The Abuse of Power by Theresa May review
This 'serious book by a serious woman' hardly counts as a memoir at all

The "standard political memoir" is an almost entirely self-interested enterprise, aimed at settling scores and nudging the "dial of the historical verdict" in its author's favour, said Andrew Marr in The New Statesman. Theresa May's "The Abuse of Power" is "the very opposite". In fact, it hardly counts as a memoir at all, since May's life and career are not the main focus. Instead, the former PM considers a series of recent scandals – among them the Hillsborough disaster, the Rotherham child abuse scandal and the Grenfell tragedy – and aims to expose the "abuse of power" that lay at the heart of each. "Again and again, she calls out patronising, defensive police chiefs, scientists, corporate bosses or civil servants who do not appear to have the public good at the front of their minds." At the same time, she praises those who bravely challenged institutional orthodoxy – such as the youth worker Jayne Senior, who helped expose the abuse in Rotherham. "A serious book by a serious woman", "The Abuse of Power" is a "pleasant surprise", being "unusual, bold and important".

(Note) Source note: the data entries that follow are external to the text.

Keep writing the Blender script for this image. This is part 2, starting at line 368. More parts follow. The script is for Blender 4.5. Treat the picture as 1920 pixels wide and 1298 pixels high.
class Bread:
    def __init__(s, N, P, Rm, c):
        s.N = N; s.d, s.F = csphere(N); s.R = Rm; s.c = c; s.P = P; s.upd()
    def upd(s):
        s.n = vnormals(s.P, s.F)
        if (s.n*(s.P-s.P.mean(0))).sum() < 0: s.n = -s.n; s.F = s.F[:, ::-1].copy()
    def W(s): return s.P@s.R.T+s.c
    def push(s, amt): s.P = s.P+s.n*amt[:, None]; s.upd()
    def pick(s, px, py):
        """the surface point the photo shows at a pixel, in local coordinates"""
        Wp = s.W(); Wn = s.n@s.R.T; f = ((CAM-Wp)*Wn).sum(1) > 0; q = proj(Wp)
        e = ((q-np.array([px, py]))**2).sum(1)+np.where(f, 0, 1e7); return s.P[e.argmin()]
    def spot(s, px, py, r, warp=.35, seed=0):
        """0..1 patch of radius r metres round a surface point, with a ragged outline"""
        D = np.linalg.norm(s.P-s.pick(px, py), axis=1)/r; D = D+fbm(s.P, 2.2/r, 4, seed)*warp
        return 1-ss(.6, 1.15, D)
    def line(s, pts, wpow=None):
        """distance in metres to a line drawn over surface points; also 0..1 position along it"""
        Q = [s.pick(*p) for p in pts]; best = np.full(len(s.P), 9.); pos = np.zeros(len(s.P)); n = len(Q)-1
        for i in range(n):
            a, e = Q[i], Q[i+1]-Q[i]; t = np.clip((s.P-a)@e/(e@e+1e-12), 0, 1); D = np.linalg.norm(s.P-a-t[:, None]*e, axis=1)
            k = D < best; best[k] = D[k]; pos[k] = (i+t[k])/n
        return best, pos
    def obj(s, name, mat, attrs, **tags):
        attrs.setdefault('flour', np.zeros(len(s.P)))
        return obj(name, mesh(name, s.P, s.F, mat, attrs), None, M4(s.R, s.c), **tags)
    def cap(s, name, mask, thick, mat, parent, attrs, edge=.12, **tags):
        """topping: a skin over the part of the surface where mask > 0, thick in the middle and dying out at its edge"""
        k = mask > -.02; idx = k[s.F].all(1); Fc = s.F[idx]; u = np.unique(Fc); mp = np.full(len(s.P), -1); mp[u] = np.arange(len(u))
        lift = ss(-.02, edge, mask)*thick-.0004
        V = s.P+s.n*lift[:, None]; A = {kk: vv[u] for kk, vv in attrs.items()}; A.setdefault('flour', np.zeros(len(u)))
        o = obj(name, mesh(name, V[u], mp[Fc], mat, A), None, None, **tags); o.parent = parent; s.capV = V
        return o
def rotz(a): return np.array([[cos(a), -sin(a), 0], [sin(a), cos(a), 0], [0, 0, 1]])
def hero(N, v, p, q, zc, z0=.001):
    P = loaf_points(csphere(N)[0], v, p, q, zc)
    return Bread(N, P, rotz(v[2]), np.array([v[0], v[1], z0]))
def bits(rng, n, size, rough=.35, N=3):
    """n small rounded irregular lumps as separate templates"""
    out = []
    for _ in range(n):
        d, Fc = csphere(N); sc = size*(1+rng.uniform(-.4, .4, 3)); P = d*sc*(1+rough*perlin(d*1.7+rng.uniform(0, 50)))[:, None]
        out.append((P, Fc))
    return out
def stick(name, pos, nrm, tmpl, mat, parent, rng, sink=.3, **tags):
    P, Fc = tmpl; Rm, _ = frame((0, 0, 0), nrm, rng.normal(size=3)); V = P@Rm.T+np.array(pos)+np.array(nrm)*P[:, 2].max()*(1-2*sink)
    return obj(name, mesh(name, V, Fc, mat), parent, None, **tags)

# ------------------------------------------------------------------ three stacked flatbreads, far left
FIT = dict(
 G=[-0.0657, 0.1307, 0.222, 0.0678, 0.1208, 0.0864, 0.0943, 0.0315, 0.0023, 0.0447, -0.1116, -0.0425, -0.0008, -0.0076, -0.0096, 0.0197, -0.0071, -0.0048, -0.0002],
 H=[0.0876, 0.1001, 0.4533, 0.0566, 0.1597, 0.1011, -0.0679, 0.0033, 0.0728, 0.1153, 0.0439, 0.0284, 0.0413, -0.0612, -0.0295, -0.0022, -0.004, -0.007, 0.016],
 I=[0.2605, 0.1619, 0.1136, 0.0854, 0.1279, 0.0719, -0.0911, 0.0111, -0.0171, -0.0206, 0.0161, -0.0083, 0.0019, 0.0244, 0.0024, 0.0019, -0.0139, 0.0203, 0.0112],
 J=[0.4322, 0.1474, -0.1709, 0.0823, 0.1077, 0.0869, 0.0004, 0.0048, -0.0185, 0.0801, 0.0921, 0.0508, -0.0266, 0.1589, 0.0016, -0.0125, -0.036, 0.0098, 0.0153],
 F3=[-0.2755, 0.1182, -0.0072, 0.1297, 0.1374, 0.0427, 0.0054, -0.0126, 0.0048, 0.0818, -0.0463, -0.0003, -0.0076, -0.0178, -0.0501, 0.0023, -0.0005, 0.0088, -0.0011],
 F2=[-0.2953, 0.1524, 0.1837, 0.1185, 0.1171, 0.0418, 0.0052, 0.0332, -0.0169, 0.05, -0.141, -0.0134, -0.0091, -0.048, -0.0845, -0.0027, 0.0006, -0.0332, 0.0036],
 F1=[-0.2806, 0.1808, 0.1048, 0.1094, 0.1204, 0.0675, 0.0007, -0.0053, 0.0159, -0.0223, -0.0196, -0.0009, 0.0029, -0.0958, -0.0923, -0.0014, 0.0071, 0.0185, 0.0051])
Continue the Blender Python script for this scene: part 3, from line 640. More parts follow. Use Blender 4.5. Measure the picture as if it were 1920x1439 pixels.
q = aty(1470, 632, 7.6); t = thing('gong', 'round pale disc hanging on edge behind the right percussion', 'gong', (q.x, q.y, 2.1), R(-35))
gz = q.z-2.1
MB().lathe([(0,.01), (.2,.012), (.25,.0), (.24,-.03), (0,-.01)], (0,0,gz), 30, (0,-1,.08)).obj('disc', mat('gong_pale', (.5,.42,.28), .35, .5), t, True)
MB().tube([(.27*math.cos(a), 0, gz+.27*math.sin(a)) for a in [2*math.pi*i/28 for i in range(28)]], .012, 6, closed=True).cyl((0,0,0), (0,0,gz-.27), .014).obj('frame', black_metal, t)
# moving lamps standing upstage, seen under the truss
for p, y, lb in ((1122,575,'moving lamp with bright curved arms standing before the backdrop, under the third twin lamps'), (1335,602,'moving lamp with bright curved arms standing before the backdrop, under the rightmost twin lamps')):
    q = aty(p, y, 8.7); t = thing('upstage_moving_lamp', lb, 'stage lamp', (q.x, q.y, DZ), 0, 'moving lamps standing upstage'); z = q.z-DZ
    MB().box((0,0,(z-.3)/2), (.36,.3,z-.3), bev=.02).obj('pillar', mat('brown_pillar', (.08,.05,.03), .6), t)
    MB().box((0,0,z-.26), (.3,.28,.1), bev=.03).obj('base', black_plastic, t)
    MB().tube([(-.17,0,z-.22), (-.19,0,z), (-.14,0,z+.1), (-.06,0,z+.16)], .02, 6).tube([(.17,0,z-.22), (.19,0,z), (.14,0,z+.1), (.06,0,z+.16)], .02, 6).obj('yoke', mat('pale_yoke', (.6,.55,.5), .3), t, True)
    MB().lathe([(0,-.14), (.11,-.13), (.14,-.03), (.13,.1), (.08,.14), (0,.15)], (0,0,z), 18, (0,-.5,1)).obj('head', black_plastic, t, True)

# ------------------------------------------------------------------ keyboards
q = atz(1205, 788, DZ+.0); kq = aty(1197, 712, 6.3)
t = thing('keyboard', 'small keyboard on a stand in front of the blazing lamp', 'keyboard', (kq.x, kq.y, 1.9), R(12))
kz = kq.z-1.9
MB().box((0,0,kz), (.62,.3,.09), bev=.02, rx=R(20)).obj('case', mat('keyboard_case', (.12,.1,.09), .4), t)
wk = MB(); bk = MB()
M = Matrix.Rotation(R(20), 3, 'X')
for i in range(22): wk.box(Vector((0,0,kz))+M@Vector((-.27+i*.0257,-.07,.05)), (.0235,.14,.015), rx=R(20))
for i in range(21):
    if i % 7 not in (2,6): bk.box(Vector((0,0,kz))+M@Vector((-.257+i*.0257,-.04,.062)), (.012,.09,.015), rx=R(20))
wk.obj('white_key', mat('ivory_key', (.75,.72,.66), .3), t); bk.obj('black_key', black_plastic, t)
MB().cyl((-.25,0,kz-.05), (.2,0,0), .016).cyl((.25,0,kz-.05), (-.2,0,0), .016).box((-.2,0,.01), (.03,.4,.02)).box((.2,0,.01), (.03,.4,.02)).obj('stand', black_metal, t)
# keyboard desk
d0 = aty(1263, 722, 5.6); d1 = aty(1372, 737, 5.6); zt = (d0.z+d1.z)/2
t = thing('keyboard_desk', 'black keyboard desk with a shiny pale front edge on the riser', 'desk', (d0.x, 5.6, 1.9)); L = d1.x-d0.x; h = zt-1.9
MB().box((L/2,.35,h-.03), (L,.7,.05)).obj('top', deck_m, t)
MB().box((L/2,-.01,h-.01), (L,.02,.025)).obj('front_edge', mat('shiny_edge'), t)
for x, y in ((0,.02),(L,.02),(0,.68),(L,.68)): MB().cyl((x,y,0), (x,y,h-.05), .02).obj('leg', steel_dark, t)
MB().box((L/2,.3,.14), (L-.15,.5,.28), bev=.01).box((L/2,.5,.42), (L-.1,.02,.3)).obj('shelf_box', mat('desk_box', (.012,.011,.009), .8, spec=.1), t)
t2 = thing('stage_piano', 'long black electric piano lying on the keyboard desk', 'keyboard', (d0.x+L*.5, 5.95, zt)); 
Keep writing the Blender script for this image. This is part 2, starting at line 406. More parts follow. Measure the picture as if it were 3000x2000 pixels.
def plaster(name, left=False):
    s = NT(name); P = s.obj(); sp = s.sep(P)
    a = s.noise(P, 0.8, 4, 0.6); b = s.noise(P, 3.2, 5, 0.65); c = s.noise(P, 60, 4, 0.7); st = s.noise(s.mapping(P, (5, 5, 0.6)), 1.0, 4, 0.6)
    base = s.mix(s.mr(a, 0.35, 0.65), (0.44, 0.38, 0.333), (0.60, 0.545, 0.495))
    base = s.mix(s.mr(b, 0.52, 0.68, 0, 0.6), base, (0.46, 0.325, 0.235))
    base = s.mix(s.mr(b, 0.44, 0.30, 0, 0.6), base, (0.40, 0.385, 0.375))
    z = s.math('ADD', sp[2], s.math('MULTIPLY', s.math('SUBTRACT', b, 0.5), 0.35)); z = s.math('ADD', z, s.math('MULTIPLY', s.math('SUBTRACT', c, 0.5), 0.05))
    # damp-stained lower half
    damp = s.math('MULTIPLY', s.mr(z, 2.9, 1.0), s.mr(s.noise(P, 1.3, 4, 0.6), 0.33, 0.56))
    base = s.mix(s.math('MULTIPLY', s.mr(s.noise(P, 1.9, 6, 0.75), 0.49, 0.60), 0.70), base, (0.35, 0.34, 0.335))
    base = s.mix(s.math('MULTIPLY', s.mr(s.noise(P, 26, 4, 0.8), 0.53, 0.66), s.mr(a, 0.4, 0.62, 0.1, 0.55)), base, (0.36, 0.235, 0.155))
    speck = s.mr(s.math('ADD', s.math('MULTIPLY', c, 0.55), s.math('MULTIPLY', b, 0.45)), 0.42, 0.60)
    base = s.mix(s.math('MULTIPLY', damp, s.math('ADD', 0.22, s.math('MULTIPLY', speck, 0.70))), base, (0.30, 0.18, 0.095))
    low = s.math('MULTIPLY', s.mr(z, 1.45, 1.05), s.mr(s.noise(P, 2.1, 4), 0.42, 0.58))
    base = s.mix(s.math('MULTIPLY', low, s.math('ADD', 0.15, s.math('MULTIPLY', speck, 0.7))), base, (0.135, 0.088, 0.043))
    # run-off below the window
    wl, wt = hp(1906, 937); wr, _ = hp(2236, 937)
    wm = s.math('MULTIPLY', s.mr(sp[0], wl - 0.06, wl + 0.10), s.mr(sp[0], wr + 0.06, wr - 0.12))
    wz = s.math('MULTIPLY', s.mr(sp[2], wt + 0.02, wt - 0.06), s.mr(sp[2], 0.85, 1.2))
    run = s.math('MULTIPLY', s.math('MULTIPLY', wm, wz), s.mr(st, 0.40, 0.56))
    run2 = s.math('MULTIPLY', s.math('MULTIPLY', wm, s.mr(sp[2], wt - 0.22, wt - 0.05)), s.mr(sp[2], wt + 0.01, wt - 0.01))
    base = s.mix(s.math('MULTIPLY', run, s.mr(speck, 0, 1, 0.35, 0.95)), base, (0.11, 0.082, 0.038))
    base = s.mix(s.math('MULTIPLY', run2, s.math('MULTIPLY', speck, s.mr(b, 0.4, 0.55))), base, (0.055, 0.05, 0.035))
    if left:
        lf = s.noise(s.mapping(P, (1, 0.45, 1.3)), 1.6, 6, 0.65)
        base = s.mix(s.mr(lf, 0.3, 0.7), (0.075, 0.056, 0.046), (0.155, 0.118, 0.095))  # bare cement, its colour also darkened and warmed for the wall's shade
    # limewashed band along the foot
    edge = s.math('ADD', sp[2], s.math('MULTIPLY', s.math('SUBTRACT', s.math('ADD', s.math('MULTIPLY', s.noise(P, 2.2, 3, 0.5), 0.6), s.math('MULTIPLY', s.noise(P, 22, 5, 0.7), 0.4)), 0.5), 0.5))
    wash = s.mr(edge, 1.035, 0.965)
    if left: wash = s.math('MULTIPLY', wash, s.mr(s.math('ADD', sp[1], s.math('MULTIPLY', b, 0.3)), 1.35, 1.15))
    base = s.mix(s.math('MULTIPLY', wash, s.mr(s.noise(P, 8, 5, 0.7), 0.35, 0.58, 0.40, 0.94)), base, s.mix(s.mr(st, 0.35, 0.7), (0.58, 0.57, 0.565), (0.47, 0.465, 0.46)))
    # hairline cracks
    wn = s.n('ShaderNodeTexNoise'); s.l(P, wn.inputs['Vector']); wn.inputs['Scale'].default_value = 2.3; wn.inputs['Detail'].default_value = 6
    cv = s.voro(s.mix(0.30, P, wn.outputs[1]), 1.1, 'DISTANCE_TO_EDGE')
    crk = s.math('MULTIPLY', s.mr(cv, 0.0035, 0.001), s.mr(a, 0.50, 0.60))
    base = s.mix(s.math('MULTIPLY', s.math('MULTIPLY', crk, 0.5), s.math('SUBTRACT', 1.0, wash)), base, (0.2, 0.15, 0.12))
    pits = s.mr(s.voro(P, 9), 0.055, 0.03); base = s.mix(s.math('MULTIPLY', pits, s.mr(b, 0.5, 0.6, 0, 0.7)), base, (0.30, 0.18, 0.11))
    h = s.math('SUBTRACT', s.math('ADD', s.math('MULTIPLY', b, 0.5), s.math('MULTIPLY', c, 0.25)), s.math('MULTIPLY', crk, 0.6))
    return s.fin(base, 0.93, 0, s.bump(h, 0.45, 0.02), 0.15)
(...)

Although May presents herself as being "above anything as low as a vendetta", her account isn't free of grudge settling, said Will Lloyd in The Times. She criticises her successor, Boris Johnson, and takes plenty of shots at other politicians, including the former Commons speaker John Bercow, whom she blames for "scuppering her Brexit deal". There is also something self-aggrandising about her claim that the main cause of abuse of power is the lack of people dedicated to duty and service. It implies that the real problem facing our country is that "our institutions do not have enough Theresa Mays staffing them".
Yet it is striking that May becomes markedly less attentive to the "blunders of the powerful" when she is "personally at the heart of the matter", said Andrew Rawnsley in The Observer. The "acid test" of her book is surely the Windrush scandal, which unfolded "during her time as home secretary and seized national attention when she was at No. 10". Rather than acknowledging her culpability, May points to the failures of "successive governments", and criticises "overzealous" Home Office officials for demanding that members of the Windrush generation provide so much ancient documentation. While many of the arguments she makes in this book are "impossible to quarrel with", she cannot "authentically present herself as the righteous scourge of injustice" if she cannot face up to her own complicity in "one of the ugliest abuses of power to stain recent British history".